Fine Versus Fat versus Fabulous
In the past few weeks, a couple of friends have said a couple of things that took me back a couple of steps. We all know that weight is a cultural obsession here in the United States. I get that. Okay--fine. But it's become so ingrained, so normalized, that what would have once been pretty rude to say to someone, people seem to not even notice they've said it. I have three fairly recent examples: One, a woman walks up to me and a friend who are in conversation and offers us a plate of black garbanzo beans saying, "Here, you should eat these, they really helped me lose weight." To which I replied, "Are you implying I need to lose weight?" Two, a friend and I are walking together and we see another friend walking her dog. The friend I'm walking with says, "We should really walk your dog together, then we wouldn't be so fat." To which I thought to myself, "I don't feel fat right now, why is she saying that?" Three, a friend leaves me a message about work and then proceeds to offer her services and experience in losing weight with a popular program in our community right now. To which I thought, "F*** Off already! Enough!"
I have had a long and seemingly unending relationship to my weight. It goes all the way back to 5th grade, when I was teased at school for having a "balloon butt". It continued through middle school and high school where I was encouraged to join diet programs (expensive diet programs!) or if not on a diet regimen, then had ice cream and other treats physically removed from me with the cry of "You don't need that, you'll get fat!" I'm not going to defend obesity here; it's not good for you and as someone who has struggled with weight and identity for years, I can tell you, it doesn't feel good either. But neither does the constant obsession with our weight.
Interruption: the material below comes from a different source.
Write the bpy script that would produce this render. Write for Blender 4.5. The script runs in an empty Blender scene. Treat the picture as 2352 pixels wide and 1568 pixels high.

I'm a big girl; I will most likely always be on the larger side of S, M, and L; and I've come to be really okay with that. I enjoy my body; I feel good most days; and I don't hate myself when I look in the mirror any more. But then the culture comes up and bites you on the proverbial ass. And what makes me more upset than anything is that women are doing it to each other--and to ourselves! Stop it already!
So if you read this and you're a friend of mine, don't suggest a new diet program to me; don't tell me how you lost weight by doing x, y or z; and don't call me, or yourself, FAT! I want no part in that culture any longer. I want to look in the mirror and not just see "fine" and definitely note "fat"; I want to see fabulous! I want to see healthy, happy, and holy. I want to see radiant, beautiful and sexy. I want to see Goddess, Infinite, Invincible Creativity of the Creator. And I want you to start seeing it, too. Wahe Guru!